A Farewell to the Writers’ Room and Cut Jokes
The speech served as a valedictory of sorts, coming as The Late Show with Stephen Colbert prepares to conclude its run on May 21. While Colbert did not explicitly reference reported pressure from the Trump administration on Paramount to cancel the show, he did share a selection of jokes that were deemed too risky for broadcast during his tenure, crediting his writing staff.
Among the revealed bits was a dark political joke linking a reported message from President Trump authorizing a military strike to the Supreme Court’s Dobbs decision: “The actual ‘Go’ message from President Trump to launch last week’s Iran attack was ‘Operation Epic Fury is approved. No aborts, good luck.’ Coincidentally, ‘No aborts, good luck’ was also the majority opinion in the Dobbs Decision.”
He also shared a joke from the height of the #MeToo movement regarding Louis CK’s misconduct, delivered by a female writer: “Oh my God, he masturbates like a toddler poops.”
Celebrating the Unsung Writers
The emotional core of Colbert’s address was his tribute to the writers who shaped the show’s decade-long run. He explicitly asked the industry to hire his staff after the show’s end, calling them “the best writing staff I have ever known at any show.” Colbert, who began his career as a writer himself, expressed a deep personal loss at no longer being able to participate fully in the collaborative process.

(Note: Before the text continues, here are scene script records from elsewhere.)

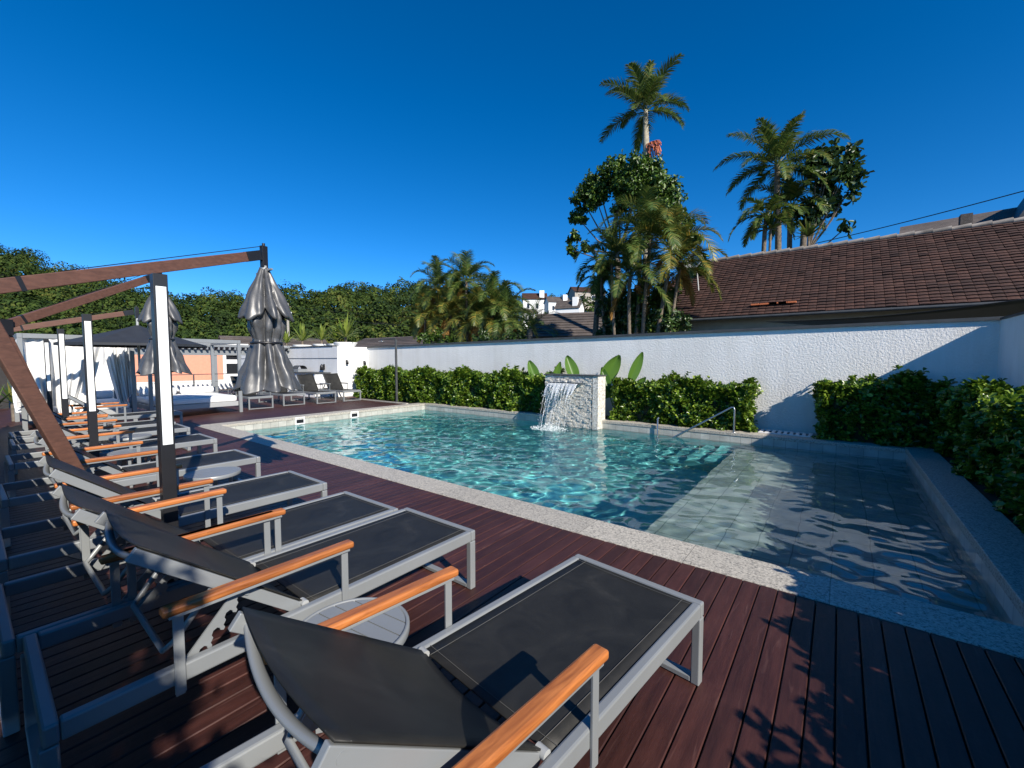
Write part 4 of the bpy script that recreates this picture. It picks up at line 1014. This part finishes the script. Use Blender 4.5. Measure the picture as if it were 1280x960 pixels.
# ------------------------------------------------------------------ palms and trees
def frond(mb, o, az, el, ln, nl, lw, droop, curl=.5, leaf_l=.5, twist=0.0):
    """one feather leaf: a curved rib and two rows of hanging leaflets"""
    d = Vector((math.cos(az) * math.cos(el), math.sin(az) * math.cos(el), math.sin(el))); p = Vector(o); pts = [p.copy()]; dd = d.copy(); step = ln / 16
    for i in range(16):
        dd = (dd + Vector((0, 0, -droop * (i + 2) / 16 * .16))).normalized(); p = p + dd * step; pts.append(p.copy())
    mb.tube(pts, [max(.004, .02 * ln / 2 * (1 - i / 17)) for i in range(17)], 4, False)
    for i in range(nl):
        s_ = .16 + .84 * (i + .5) / nl; q = s_ * 16; k = min(int(q), 15); pt = pts[k] + (pts[k + 1] - pts[k]) * (q - k); tg = (pts[k + 1] - pts[k]).normalized()
        sd = tg.cross(Vector((0, 0, 1)))
        if sd.length < .05: sd = tg.cross(Vector((math.sin(az), -math.cos(az), 0)))
        sd.normalize(); up = sd.cross(tg).normalized()
        L_ = leaf_l * ln * .5 * (math.sin(math.pi * (s_ * .86 + .1)) ** .7) * random.uniform(.85, 1.1)
        for s in (-1, 1):
            a = sd * s * .85 + tg * (.45 + .5 * s_) + up * (.25 + random.gauss(0, .12) + twist * s)
            a.normalize(); b = (a + Vector((0, 0, -curl * random.uniform(.5, 1.1)))).normalized()
            m1 = pt + a * L_ * .5; e = m1 + b * L_ * .55; wv = tg * lw
            mb.add([pt - wv * .4, pt + wv * .45, m1 + wv * .5, m1 - wv * .5, e], [(0, 1, 2, 3), (3, 2, 4)])
def palm(label, base, top, ln, nf, trunk_r, mat='palm', els=(-.35, 1.35), shaft=0, seed=0, group=None, droop=1.0, lw=.05, nl=24, stems=None, dry=0, name='palm_tree', bias=None, curl=.5, leaf_l=.5):
    random.seed(seed); base, top = Vector(base), Vector(top); t = thing(name, label, 'palm', base, 0, group)
    tp = top - base; m = MB(); n = 10
    pts = [tp * (i / n) + Vector((math.sin(i * .7 + seed) * .03 * tp.z / 5, 0, 0)) for i in range(n + 1)]; pts[-1] = tp
    rad = [trunk_r * (1.25 - .35 * i / n) for i in range(n + 1)]
    if shaft: rad[-2] *= 1.2; rad[-1] *= .8
    m.tube(pts, rad, 8); m.build('trunk', M['bark_pale'] if shaft else M['bark'], t)
    m = MB()
    for k in range(nf):
        f = (k + random.random() * .6) / nf; az = k * 2.399 + random.uniform(-.25, .25); el = els[0] + (els[1] - els[0]) * f
        if bias: az = bias + (az % 6.283 - 3.1416) * .75
        frond(m, tp + Vector((0, 0, random.uniform(-.1, .05))), az, el, ln * random.uniform(.8, 1.1) * (1 - .15 * abs(f - .5)), nl, lw, droop * random.uniform(.8, 1.3), curl, leaf_l)
    m.build('crown', M[mat], t, recalc=False)
    if dry:
        m = MB()
        for k in range(dry):
            az = k * 2.1 + 1; frond(m, tp - Vector((0, 0, .1)), az, -.75, ln * .7, nl, lw, 1.3, 1.2, leaf_l)
        m.build('dry_fronds', M['palm_dry'], t, recalc=False)
    return t
def blob_tree(label, base, blobs, trunk, mat, leaf, per, seed, name='broadleaf_tree', limbs=True):
    """blobs: (centre Vector, radius) clumps of leaves; trunk: list of points"""
    rng = np.random.default_rng(seed); base = Vector(base); t = thing(name, label, 'tree', base)
    m = MB(); k = len(trunk); m.tube([Vector(p) - base for p in trunk], [.16 * (1 - .55 * i / (k - 1)) * (1 if leaf < .3 else 1.2) for i in range(k)], 8); top = Vector(trunk[-1]) - base
    if limbs:
        for c, r_ in blobs:
            c = Vector(c) - base; a = top * .75 + Vector((0, 0, 0)); mid = (a + c) * .5 + Vector((0, 0, -.25)); m.tube([a, mid, c], [.05, .035, .015], 6)
    m.build('trunk', M['bark'], t)
    Ps, Ds, Ns = [], [], []
    for c, r_ in blobs:
        n = int(per * r_ * r_); sub = max(6, n // 45)
        sc = rnd_dir(sub) * (rng.random(sub) ** .45)[:, None] * r_ * .95; sc[:, 2] *= .8
        which = rng.integers(0, sub, n); d = rnd_dir(n); rr2 = r_ * .27 * rng.uniform(.5, 1.1, n)
        P = np.array(Vector(c) - base) + sc[which] + d * rr2[:, None]
        Ps.append(P); Ns.append(unit(d + sc[which] * .6 / r_ + np.array([0, 0, .35]) + rng.normal(0, .35, (n, 3)))); Ds.append(unit(rng.normal(size=(n, 3)) + np.array([0, 0, -.3])))
    P, D, N = map(np.concatenate, (Ps, Ds, Ns)); L = leaf * rng.uniform(.6, 1.25, len(P))
    V, F = leaf_arrays(P, D, N, L, L * rng.uniform(.42, .6, len(P)), .15)
    np_mesh('crown', V, F, M[mat], t); return t
# tall king palm with the fruit bunch
kb = at_y(809, 398, 19); kt = at_y(807, 138, 19)
kp = palm('tall slim palm rising above the big tree, with an orange fruit bunch', (kb.x, 19, -.05), kt, 2.3, 19, .13, 'palm', (-.2, 1.5), 1, 3, None, .9, .05, 46, curl=.6, leaf_l=.55)
m = MB(); rng_ = random.Random(4); o = at_y(814, 180, 18.9) - Vector((kb.x, 19, -.05))
for k in range(80):
    a = rng_.random() * 6.28; q = rng_.random() ** .6 * .34; e = o + Vector((math.cos(a) * q + .12, math.sin(a) * q * .6, -.55 * rng_.random() - .1)); m.tube([o + Vector((0, 0, .1)), (o + e) * .5 + Vector((math.cos(a) * .12, 0, .12)), e], [.008, .012, .02], 4)
m.build('fruit_bunch', M['fruit'], kp)
# unseen tree added to throw dappled shade over the nearest loungers
nt_ = (1.75, -.75)
blob_tree('unseen leafy tree added for its dappled shade at the near end of the planting bed', (*nt_, -.05), [((1.75, -.95, 2.2), .55), ((1.6, -.6, 1.75), .4), ((1.95, -1.3, 2.5), .5), ((1.8, -1.5, 2.0), .5), ((1.7, -.75, 1.35), .35), ((1.75, -1.05, 2.95), .5), ((1.7, -1.25, 3.4), .45), ((1.7, -.5, 2.1), .33), ((1.9, -1.6, 2.9), .5)], [(*nt_, -.05), (1.75, -.8, 1.0), (1.78, -.95, 1.8)], 'tree', .11, 2000, 8)
# the big tree behind the clump
def bl(lst, Y): return [(at_y(x_, y_, Y), r_) for x_, y_, r_ in lst]
big = bl([(800, 216, .85), (775, 218, .8), (748, 230, .75), (728, 250, .6), (745, 248, .55), (722, 272, .42), (790, 240, .75), (822, 236, .75), (838, 258, .7), (848, 284, .5), (822, 268, .7), (718, 298, .36), (716, 313, .3), (729, 308, .25), (795, 228, .8), (775, 258, .4), (872, 330, .5), (866, 300, .4)], 17)
blob_tree('big round crowned tree behind the clump of palms', (at_y(775, 400, 17).x, 17, -.05), big, [(at_y(775, 400, 17).x, 17, -.05), at_y(772, 330, 17), at_y(768, 280, 17), at_y(775, 255, 17)], 'tree', .17, 2900, 5)
# clump of palms in front of the roof corner
cl = [((785, 405), (788, 345), 2.0, 'palm', .06), ((772, 405), (765, 320), 1.6, 'palm', .05), ((800, 405), (812, 300), 2.1, 'palm', .06), ((812, 405), (838, 310), 2.1, 'palm_y', .06), ((795, 405), (800, 287), 1.8, 'palm', .06), ((822, 405), (850, 335), 1.7, 'palm_y', .05), ((760, 405), (752, 345), 1.3, 'palm', .05)]
labs = ['low stem of the palm clump left of the roof corner, fronds over the wall', 'slim palm on the left flank of the clump beside the big tree', 'palm with arching fronds in the middle of the clump', 'yellowing palm arching over the tiled roof corner', 'highest palm of the clump, reaching into the big tree', 'short yellowing palm hanging beside the satellite dish', 'lowest palm of the clump, dark fronds at its left end']
for k, ((b0, t0, ln, mt, r_), lab) in enumerate(zip(cl, labs)):
    Y_ = 13.0 + .12 * k; pb = at_y(*b0, Y_); palm(lab, (pb.x, Y_, -.05), at_y(*t0, Y_), ln * 1.0, 13, r_, mt, (-.2, 1.4), 0, 30 + k, 'clump of palms beside the tiled roof', 1.45, .036, 44, dry=2 if k in (3, 5, 0) else 0)
# palms in the middle distance
mid = [(545, 410, 548, 362, 2.2, 15), (585, 420, 583, 352, 2.5, 15.3), (612, 420, 616, 378, 2.2, 14.8), (560, 420, 562, 392, 1.9, 14.6), (596, 420, 598, 398, 1.9, 14.4), (635, 420, 632, 395, 1.9, 14.9), (530, 425, 532, 400, 1.7, 14.3), (578, 420, 572, 372, 2.1, 15.8)]
mlab = ['arching palm at the left of the middle group', 'tallest palm of the middle group, plumes against the sky', 'palm at the right of the middle group', 'low palm with broad fronds near the wall, left of the middle group', 'low palm in the centre of the middle group', 'small palm at the right end of the middle group', 'small palm at the left end of the middle group', 'palm behind the tallest of the middle group']
for k, ((bx, by, tx, ty, ln, Y_), lab) in enumerate(zip(mid, mlab)):
    pb = at_y(bx, by, Y_); palm(lab, (pb.x, Y_, -.05), at_y(tx, ty, Y_), ln, 19, .07, 'palm_y' if k in (3, 4, 6) else 'palm', (-.35, 1.45), 0, 60 + k, 'palms behind the middle of the wall', 1.45, .038, 46, dry=4 if k in (3, 4, 5) else 2)
p = at_y(662, 420, 13.6); palm('grey green fan of stiff fronds beside the grey shed', (p.x, 13.6, -.05), at_y(662, 412, 13.6), 1.5, 14, .12, 'palm', (.1, 1.35), 0, 77, None, .9, .03, 26, name='cycad', curl=.3)
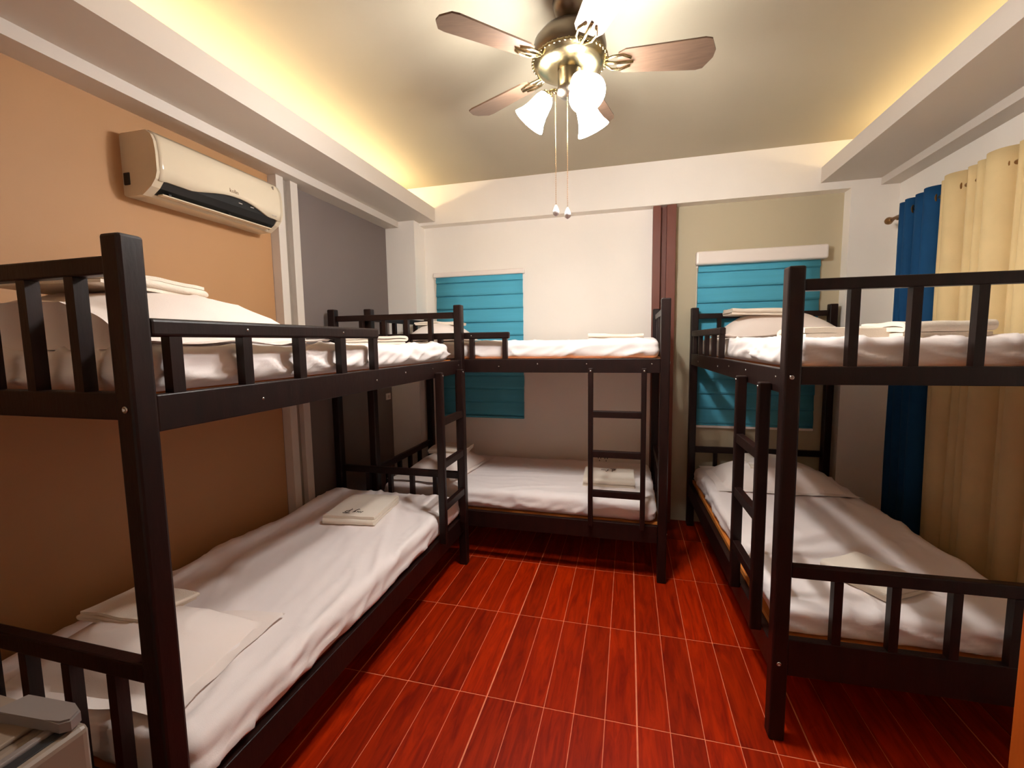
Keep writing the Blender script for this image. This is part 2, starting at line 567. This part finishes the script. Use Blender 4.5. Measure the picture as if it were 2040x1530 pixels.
def towel(bed, label, x, y, z, w, d, layers, th, rz, seed, pitch=0.0, roll=0.0, mark=False):
    """a towel folded zig-zag: w along the fold, d across it; folds show at local -y and +y."""
    path = []
    hd = d / 2 - th / 2
    for k in range(layers):
        zc = th / 2 + k * th
        s = 1 if k % 2 == 0 else -1
        n = 12
        for q in range(n + 1):
            path.append((s * (-hd + 2 * hd * q / n), zc))
        if k < layers - 1:
            for q in range(1, 6):
                a = -pi / 2 + pi * q / 6
                path.append((s * (hd + cos(a) * th / 2), zc + th / 2 + sin(a) * th / 2))
    half = th * .47
    nxs = 22
    bm = bmesh.new()
    rows = []
    for i in range(nxs + 1):
        xx = w * (i / nxs - .5)
        e = abs(2 * i / nxs - 1)
        sh = 1 - .10 * max(0, e - .85) / .15
        top, bot = [], []
        for q, (py, pz) in enumerate(path):
            a = Vector(path[max(q - 1, 0)])
            b = Vector(path[min(q + 1, len(path) - 1)])
            t = (b - a).normalized()
            nn = Vector((-t.y, t.x))
            lv = pz / (layers * th)
            ds = .010 * fbm(xx * 5, py * 5, seed) * lv + .006 * fbm(xx * 12, py * 12, seed + 3) * lv
            xo = xx * (1 + .05 * fbm(0, py * 4, seed + lv * 2.5)) + .006 * fbm(xx * 3, py * 7, seed + 6 + lv * 3)
            yo = py + .008 * fbm(xx * 6, lv * 2, seed + 12)
            top.append(bm.verts.new((xo, yo + nn.x * half * sh, max(0.001, pz + nn.y * half * sh + ds))))
            bot.append(bm.verts.new((xo, yo - nn.x * half * sh, max(0.0005, pz - nn.y * half * sh + ds))))
        rows.append((top, bot))
    n = len(path)
    for (t0, b0), (t1, b1) in zip(rows, rows[1:]):
        for q in range(n - 1):
            bm.faces.new((t0[q], t1[q], t1[q + 1], t0[q + 1]))
            bm.faces.new((b0[q], b0[q + 1], b1[q + 1], b1[q]))
        bm.faces.new((t0[0], b0[0], b1[0], t1[0]))
        bm.faces.new((t0[-1], t1[-1], b1[-1], b0[-1]))
    for (t, b), fl_ in ((rows[0], 1), (rows[-1], -1)):
        for q in range(n - 1):
            f = (t[q], t[q + 1], b[q + 1], b[q])
            bm.faces.new(f if fl_ == 1 else f[::-1])
    o = bm_obj('folded_towel', bm, M['towel'], None, True)
    o.data.set_sharp_from_angle(angle=R(60))
    if mark:
        # dark embroidered script mark near one end of the top face
        zt = layers * th + .004
        bm = bmesh.new()
        S = .0016

        def st(pts, s=.045, ox=0.0, oy=0.0):
            bm_tube(bm, [(ox + px * s, oy + py * s, zt + .0012 * fbm(px * 3, py * 3, 2)) for px, py in pts], S, 6)
        st([(-.9, .1), (-.75, .55), (-.62, .1), (-.5, .55), (-.36, .1), (-.25, .5), (-.15, .12)], ox=-.015)
        st([(-.1, .5), (.0, .1), (.2, .5), (.05, -.15), (-.15, -.55), (-.3, -.4)], ox=-.012)
        st([(.5, .05), (.45, .4), (.65, .62), (.95, .5), (.9, .15), (.6, 0), (.4, -.35), (.55, -.6)])
        st([(.2, .78), (.6, .84), (1.1, .78)])
        mk = bm_obj('embroidered_mark', bm, M['thread'], o, True)
        mk['label'] = 'dark embroidered script mark'
        mk.location = mark
    place(o, bed, x, y, z, rz)
    if pitch or roll:
        o.rotation_euler = (Matrix.Rotation(o.rotation_euler.z, 4, 'Z') @ Matrix.Rotation(pitch, 4, 'X') @ Matrix.Rotation(roll, 4, 'Y')).to_euler()
    return tag(o, label, 'towel', 'folded white towels on the beds')


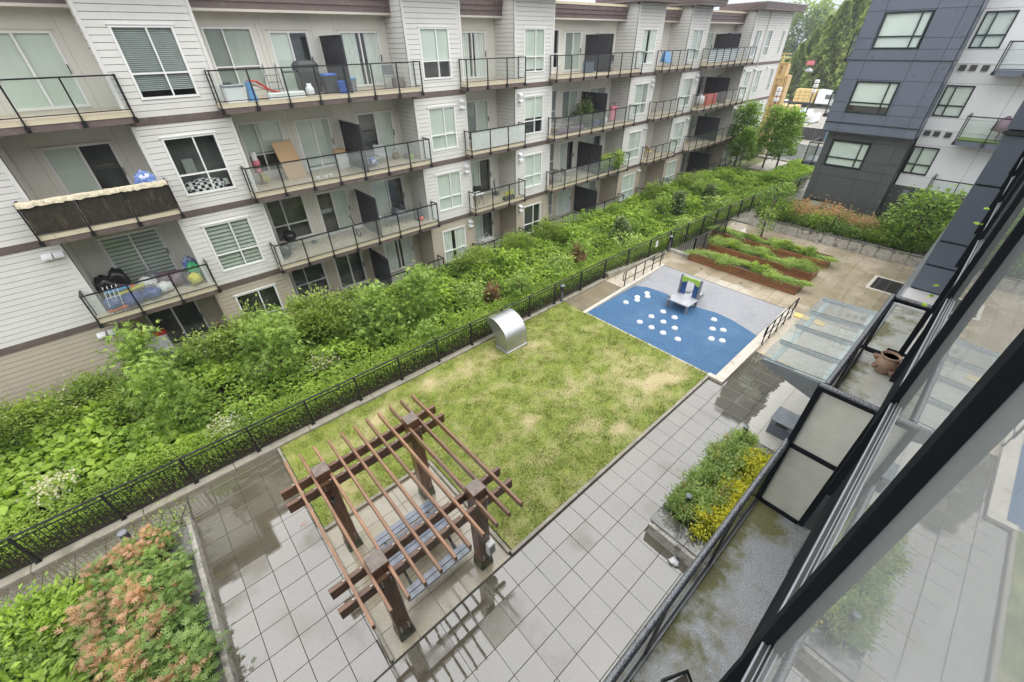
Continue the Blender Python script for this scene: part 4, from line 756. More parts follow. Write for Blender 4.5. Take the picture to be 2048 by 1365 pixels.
MB().box(-1.45, 9.0, -1.49, -1.46, 8.95, 12.1).build('room_wall', M['plaster'], own)
# projecting bay that closes the far terrace
BX = 9.66; TBay = TX(BX)
MB().box(BX + .03, 12, -1.55, .155, 6.2, 14.9).build('wall', M['dgap'], own)
for (a, e_) in ((6.85, 7.29), (7.31, 7.71), (7.73, 8.62), (8.64, 9.32)): fbox(MB(), TBay, -1.5, .182, 0, -.025, a + .006, e_ - .006).build('facade_panel', M['dpanel'], own)
MB().box(BX + .004, 12, .158, .182, 6.2, 14.9).build('facade_panel', M['dpanel'], own); fbox(MB(), TBay, -1.5, .215, .05, -.1, 9.33, 9.38).build('coping', M['dgap'], own)
fbox(MB(), TBay, -1.5, .205, .02, -.025, 9.4, 12.2).build('facade_panel', M['dpanel'], own)
MB().box(9, 29.5, -1.5, .55, -.1, 3.2).build('podium_wall', M['dpanel2'], own); MB().box(-12, 9, -1.5, -.25, -.1, 5.6).build('podium_wall', M['dpanel2'], own)
# near ledge and far terrace, at two levels
led = MB().box(-3, 4.235, -1.0, .235, 5.66, 5.88).build('ledge', M['slab'], own)
MB().box(-3, 4.235, .236, .262, 5.6, 5.9).build('edge_flashing', M['alu'], led)
ter = MB().box(4.24, BX, -1.0, .2, 6.5, 6.8).build('terrace_slab', M['slab2'], own); MB().box(4.24, BX, .201, .225, 6.45, 6.815).build('edge_flashing', M['alu'], ter)
MB().box(8.8, BX - .01, -.9, .195, 6.802, 6.84).build('threshold', M['roof'], ter)
def rail_run(x0, x1, y, zf, zr, par, name='guard_rail'):
    c = MB().tube([(x0, y, zr), ((x0 + x1) / 2, y, zr), (x1, y, zr)], .031, 14); r_ = c.build(name, M['railtube'], par); n_ = max(1, round((x1 - x0) / 1.3))
    for i in range(n_ + 1):
        x = x0 + (x1 - x0) * i / n_; MB().box(x - .02, x + .02, y - .025, y + .0, zf - .12, zr - .02).build('post', M['black'], r_)
        if i < n_: MB().add([(x + .03, y - .012, zf + .05), (x + (x1 - x0) / n_ - .03, y - .012, zf + .05), (x + (x1 - x0) / n_ - .03, y - .012, zr - .06), (x + .03, y - .012, zr - .06)], [(0, 1, 2, 3)]).build('glass_panel', M['railglass'], r_)
    MB().box(x0, x1, y - .02, y - .004, zf + .02, zf + .05).build('bottom_rail', M['black'], r_); return r_
rail_run(-3, 4.22, .275, 5.88, 6.93, led); rail_run(4.27, 6.83, .222, 6.8, 7.74, ter, 'guard_rail')
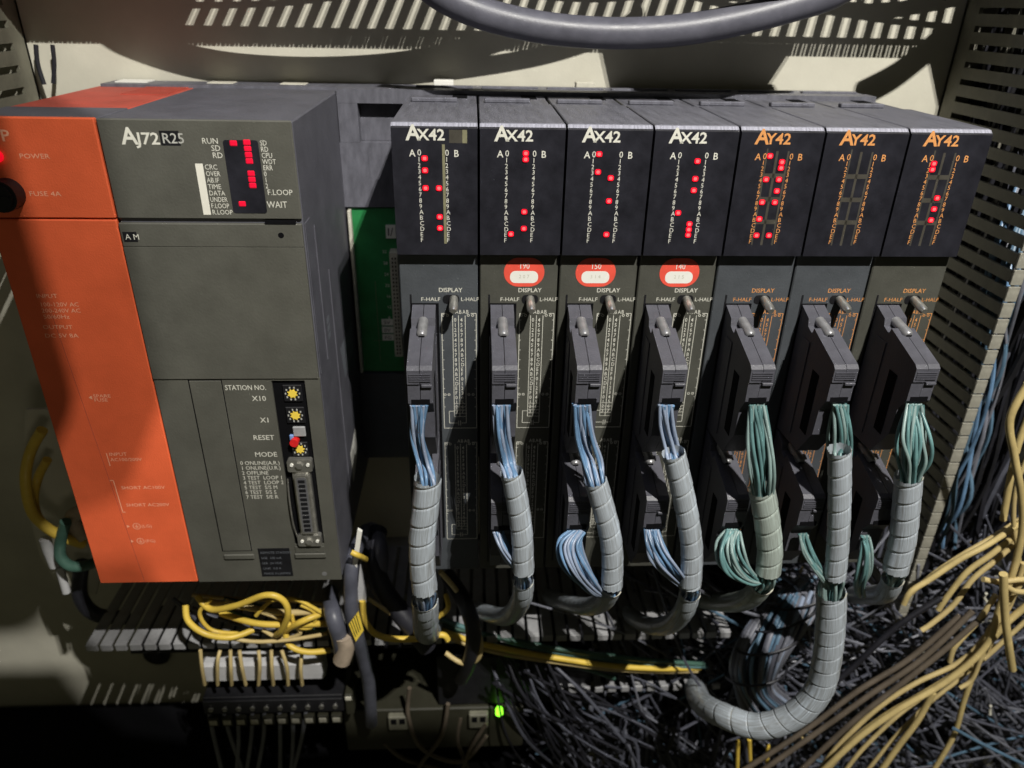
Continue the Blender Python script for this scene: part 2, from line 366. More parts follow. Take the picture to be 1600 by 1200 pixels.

“If you liked any of these ideas, please employ these lovely folks after May 21,” he urged. “What’s also hard is hearing the laughter from the room down the hall and not being able to go in. If you’ve ever been lucky enough to be in that room, you will always want to be in that sound. And what is really gonna be hard is missing these people, who despite the fresh hell — whatever it is — that the news washes in, make that beautiful sound happen every day.”
He concluded by thanking the Writers Guild, the legacy of Walter Bernstein, and his team: “So to them, and all of you, and Walter Bernstein, and to our guild, thank you so much.”